__Task requirements__
Retype, word for word, the lines from the first line of the entries through the line that holds "C = scene.collection"; leave out the pictures.

__Exercise data__

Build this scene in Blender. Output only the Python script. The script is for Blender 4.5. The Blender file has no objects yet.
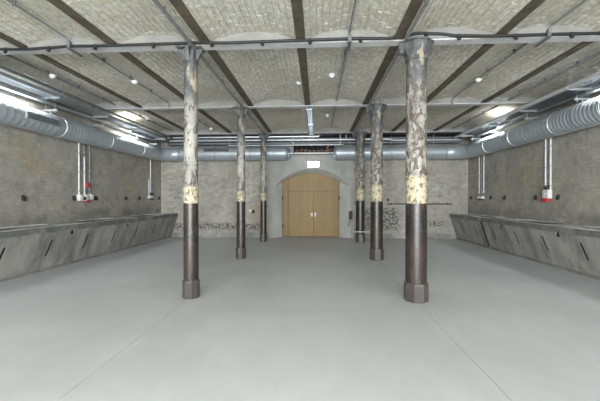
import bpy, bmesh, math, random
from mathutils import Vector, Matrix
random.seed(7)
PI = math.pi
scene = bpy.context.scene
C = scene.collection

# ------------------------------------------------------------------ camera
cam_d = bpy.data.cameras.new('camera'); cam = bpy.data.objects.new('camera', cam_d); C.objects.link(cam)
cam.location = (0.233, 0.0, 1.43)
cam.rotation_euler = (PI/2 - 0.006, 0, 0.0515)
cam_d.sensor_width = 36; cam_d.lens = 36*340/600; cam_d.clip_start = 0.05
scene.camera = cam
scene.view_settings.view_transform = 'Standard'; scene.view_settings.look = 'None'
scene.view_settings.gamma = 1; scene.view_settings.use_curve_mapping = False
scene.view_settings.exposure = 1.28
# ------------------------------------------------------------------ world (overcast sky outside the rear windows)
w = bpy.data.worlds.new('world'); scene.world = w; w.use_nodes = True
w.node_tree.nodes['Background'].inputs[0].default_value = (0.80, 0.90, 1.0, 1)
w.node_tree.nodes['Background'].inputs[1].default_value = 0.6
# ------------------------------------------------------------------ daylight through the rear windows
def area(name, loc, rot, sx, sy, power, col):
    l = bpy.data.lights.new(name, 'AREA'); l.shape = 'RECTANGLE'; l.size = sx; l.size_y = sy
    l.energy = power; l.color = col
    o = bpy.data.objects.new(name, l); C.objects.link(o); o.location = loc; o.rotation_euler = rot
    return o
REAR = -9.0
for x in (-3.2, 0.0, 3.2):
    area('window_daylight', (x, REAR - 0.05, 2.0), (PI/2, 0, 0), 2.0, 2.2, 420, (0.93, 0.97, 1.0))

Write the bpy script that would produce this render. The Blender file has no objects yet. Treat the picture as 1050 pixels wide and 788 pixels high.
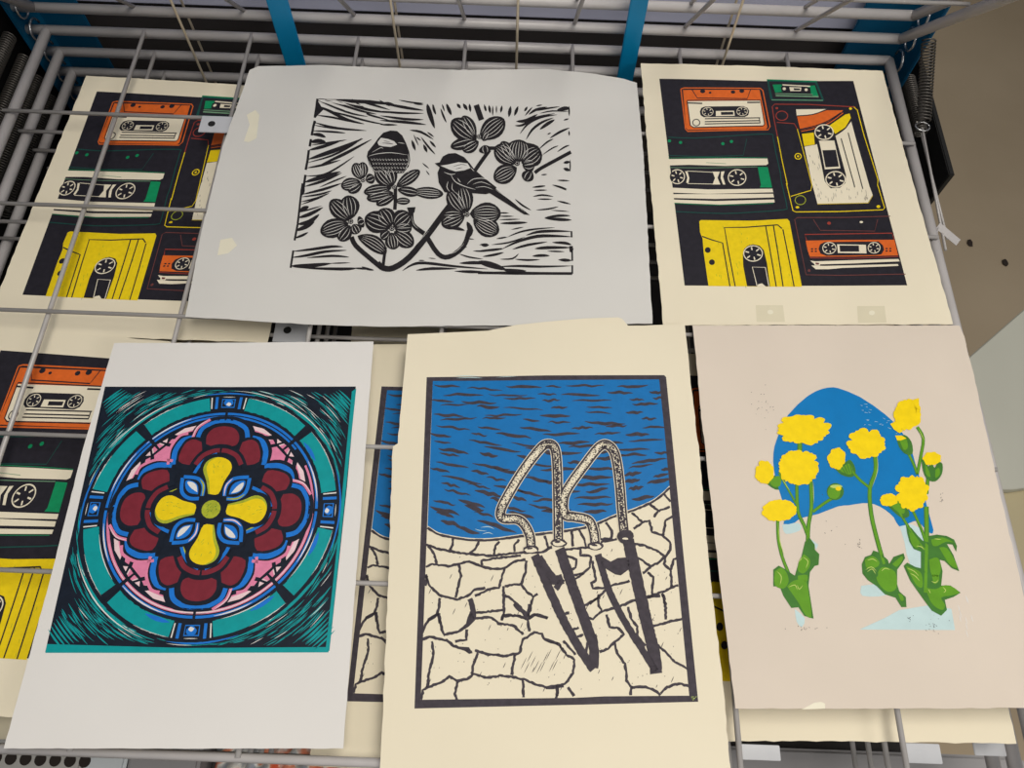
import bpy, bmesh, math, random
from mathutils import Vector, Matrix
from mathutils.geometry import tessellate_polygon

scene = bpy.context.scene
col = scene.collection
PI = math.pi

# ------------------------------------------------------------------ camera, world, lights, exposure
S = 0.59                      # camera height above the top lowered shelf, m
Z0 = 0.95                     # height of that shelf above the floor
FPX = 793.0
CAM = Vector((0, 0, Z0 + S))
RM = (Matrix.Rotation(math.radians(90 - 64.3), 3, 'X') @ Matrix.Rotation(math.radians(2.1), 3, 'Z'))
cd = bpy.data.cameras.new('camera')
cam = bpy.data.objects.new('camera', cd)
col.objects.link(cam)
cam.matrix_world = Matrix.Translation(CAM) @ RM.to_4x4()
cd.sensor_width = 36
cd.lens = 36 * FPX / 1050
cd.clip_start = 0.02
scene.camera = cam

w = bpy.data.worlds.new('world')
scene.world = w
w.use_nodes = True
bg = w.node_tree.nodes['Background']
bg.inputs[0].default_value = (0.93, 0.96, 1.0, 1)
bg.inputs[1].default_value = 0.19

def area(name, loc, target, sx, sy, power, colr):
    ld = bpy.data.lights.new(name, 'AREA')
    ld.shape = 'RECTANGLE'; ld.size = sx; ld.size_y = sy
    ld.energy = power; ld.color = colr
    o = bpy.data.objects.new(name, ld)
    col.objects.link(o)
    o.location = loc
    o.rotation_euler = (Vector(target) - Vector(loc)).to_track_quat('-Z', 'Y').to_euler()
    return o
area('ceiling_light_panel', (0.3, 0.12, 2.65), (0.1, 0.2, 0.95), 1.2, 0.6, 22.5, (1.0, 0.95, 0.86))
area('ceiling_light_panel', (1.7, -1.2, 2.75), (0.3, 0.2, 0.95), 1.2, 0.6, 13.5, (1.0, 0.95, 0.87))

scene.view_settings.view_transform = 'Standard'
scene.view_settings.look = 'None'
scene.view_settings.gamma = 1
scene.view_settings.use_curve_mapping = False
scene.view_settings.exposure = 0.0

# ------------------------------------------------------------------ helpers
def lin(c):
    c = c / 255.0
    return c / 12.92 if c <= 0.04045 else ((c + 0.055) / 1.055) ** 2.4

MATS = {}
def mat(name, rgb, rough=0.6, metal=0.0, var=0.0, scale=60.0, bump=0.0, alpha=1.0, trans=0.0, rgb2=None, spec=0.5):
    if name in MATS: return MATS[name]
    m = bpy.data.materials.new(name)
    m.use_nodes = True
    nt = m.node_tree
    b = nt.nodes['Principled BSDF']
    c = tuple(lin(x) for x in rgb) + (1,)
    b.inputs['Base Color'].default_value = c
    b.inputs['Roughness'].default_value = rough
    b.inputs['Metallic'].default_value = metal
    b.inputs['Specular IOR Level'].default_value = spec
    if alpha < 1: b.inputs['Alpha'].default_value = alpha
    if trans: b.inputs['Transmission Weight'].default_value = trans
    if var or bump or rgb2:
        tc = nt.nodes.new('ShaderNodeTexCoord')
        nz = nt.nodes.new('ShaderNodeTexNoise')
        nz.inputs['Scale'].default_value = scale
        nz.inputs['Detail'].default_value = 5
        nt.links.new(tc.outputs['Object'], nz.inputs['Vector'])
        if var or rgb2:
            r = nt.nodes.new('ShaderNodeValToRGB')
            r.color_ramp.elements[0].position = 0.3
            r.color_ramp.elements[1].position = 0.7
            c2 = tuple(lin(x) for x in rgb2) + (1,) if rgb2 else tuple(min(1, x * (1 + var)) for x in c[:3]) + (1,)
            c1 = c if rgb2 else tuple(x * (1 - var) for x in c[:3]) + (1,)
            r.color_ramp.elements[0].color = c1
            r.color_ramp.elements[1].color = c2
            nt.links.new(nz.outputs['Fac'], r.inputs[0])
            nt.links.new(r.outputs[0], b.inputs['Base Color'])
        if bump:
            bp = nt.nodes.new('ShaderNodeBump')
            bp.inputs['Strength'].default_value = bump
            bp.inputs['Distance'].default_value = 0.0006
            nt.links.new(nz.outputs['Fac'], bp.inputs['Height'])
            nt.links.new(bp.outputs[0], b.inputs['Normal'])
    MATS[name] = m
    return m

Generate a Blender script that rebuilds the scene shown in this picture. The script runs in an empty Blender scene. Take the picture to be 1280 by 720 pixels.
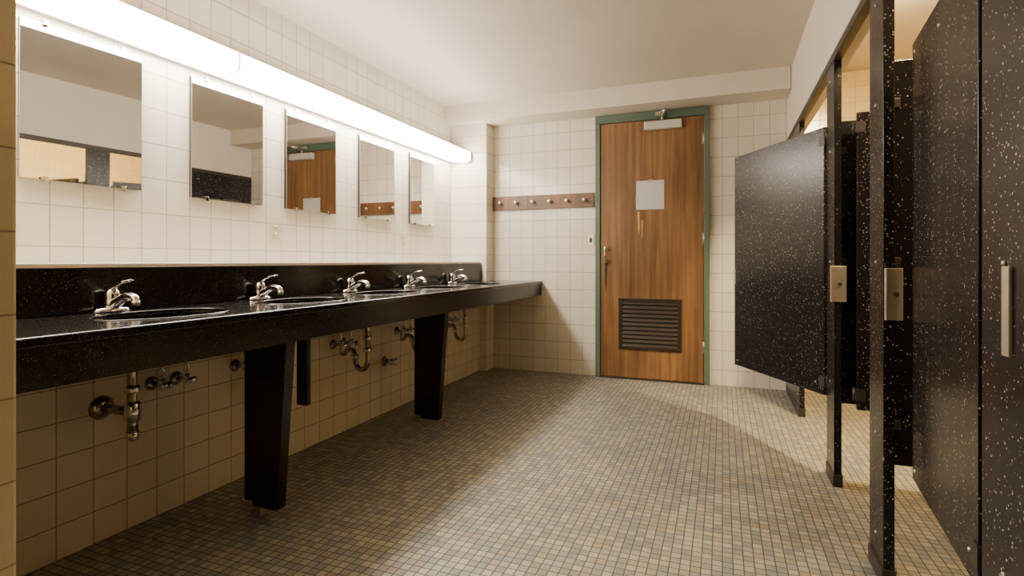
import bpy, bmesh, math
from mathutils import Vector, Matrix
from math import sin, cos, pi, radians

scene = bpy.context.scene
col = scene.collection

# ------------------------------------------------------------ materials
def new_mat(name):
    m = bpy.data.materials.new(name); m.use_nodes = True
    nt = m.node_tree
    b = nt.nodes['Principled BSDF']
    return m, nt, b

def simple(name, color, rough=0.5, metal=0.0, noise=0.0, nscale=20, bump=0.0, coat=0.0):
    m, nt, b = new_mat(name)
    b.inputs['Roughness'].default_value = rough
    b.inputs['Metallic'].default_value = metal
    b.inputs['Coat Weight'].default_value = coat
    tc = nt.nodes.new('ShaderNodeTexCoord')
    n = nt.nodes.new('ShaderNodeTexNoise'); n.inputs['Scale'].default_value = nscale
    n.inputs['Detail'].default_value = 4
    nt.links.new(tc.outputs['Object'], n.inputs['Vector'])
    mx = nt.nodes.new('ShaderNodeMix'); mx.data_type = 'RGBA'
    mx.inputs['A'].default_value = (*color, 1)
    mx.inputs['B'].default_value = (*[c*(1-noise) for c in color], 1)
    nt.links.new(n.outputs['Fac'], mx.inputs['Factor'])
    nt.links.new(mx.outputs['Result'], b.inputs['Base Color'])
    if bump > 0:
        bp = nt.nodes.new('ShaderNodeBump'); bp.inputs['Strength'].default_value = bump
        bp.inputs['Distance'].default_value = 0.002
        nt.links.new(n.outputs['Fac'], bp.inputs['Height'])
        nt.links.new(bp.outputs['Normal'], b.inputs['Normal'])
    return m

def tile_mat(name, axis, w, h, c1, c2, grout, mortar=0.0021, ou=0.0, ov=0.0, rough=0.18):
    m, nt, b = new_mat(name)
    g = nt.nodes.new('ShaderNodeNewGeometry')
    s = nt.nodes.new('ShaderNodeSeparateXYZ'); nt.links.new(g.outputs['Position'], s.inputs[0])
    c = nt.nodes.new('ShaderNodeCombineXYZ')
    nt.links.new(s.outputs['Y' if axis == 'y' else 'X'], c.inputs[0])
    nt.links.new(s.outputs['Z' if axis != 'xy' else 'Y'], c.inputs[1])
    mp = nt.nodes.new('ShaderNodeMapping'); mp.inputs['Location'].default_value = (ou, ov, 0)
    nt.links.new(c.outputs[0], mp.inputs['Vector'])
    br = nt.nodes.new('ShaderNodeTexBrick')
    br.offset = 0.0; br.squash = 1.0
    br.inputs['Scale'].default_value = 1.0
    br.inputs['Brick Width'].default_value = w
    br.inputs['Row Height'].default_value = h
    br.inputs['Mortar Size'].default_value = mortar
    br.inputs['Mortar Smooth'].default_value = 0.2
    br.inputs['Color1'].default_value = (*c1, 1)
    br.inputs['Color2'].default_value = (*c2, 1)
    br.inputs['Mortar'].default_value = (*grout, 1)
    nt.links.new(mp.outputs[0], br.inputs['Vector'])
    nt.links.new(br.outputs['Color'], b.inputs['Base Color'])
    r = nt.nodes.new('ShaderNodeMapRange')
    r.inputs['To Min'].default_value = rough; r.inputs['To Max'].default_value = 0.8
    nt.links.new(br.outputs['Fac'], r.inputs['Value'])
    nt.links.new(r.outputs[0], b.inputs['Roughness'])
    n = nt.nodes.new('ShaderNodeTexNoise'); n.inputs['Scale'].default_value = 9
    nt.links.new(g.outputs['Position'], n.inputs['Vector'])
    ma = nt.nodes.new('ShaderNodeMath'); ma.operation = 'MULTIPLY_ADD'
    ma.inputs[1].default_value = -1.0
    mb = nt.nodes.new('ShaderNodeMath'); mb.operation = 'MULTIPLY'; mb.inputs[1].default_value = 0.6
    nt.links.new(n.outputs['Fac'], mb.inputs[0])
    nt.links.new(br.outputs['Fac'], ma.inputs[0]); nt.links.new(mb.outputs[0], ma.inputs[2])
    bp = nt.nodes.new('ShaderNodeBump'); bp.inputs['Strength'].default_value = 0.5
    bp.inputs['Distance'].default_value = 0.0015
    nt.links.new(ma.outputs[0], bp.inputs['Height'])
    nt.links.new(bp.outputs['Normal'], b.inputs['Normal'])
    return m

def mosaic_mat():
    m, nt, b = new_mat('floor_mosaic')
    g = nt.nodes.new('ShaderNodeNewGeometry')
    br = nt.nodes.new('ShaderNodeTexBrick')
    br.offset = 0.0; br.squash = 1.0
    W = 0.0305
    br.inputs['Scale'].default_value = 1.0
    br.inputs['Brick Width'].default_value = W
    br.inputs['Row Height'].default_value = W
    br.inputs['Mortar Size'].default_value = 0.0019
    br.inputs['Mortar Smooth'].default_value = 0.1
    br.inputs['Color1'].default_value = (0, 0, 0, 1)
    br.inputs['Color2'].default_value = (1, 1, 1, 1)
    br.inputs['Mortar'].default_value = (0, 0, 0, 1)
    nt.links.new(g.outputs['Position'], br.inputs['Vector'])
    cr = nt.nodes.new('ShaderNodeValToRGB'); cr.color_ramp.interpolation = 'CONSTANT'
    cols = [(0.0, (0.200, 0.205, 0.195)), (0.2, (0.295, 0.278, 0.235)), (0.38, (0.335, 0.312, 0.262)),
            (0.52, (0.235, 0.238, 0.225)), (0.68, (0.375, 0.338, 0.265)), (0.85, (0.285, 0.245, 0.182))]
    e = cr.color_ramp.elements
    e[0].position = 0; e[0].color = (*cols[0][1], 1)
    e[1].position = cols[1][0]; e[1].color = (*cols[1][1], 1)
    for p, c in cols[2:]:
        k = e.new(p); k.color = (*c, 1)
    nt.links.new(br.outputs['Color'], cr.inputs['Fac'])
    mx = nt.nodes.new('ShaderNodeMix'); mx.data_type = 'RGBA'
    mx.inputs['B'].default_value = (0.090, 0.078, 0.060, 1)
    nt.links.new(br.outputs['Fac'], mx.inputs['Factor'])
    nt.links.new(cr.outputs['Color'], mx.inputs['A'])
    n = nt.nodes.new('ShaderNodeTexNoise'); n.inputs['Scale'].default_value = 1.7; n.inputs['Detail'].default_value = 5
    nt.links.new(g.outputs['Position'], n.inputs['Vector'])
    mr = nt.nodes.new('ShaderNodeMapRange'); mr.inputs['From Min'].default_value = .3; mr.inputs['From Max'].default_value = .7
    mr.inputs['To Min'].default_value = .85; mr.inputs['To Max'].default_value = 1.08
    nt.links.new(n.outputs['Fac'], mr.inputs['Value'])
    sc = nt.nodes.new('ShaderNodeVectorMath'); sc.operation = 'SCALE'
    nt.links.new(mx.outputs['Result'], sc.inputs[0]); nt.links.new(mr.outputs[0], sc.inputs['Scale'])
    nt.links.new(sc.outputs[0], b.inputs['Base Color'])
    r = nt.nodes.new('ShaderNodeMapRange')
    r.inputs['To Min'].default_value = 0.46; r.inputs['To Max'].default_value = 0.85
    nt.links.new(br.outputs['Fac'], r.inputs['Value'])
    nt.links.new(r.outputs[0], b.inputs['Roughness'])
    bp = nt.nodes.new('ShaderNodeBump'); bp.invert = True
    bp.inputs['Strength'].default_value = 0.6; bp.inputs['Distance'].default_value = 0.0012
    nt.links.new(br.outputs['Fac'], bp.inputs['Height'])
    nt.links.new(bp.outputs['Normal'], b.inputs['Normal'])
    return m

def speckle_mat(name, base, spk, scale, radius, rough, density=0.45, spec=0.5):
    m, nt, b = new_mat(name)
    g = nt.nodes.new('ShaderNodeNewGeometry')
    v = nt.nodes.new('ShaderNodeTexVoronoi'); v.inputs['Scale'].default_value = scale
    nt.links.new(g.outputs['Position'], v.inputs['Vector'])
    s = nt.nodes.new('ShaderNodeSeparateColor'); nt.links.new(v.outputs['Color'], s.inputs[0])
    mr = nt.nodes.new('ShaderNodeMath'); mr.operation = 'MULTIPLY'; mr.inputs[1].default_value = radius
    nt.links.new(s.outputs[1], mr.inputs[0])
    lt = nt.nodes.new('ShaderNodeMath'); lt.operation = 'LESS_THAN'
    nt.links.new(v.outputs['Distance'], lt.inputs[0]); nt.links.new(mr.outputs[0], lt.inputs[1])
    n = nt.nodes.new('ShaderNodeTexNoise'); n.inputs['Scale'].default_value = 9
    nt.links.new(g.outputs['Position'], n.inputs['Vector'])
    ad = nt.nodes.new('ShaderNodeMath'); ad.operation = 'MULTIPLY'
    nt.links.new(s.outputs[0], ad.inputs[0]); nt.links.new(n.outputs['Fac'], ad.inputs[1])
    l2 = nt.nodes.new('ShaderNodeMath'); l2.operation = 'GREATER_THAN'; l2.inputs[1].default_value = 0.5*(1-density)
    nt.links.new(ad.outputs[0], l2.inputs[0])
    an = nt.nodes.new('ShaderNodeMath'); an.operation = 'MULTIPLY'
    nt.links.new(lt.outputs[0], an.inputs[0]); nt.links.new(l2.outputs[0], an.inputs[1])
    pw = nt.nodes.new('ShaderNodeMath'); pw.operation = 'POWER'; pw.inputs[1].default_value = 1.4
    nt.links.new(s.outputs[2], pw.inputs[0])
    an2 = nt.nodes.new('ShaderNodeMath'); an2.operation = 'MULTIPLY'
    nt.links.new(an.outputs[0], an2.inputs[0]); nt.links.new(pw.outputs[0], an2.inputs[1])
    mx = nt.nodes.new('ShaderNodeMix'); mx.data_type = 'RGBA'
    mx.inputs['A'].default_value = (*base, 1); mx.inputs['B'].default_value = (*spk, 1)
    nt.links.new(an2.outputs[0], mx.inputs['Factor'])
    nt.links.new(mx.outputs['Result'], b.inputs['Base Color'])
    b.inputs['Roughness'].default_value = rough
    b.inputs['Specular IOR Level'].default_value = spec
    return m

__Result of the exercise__
Build this scene in Blender. Output only the Python script. The script is for Blender 4.5. The Blender file has no objects yet.
import bpy, bmesh, math, random
from mathutils import Vector, Matrix
random.seed(7)
PI = math.pi
scene = bpy.context.scene
C = scene.collection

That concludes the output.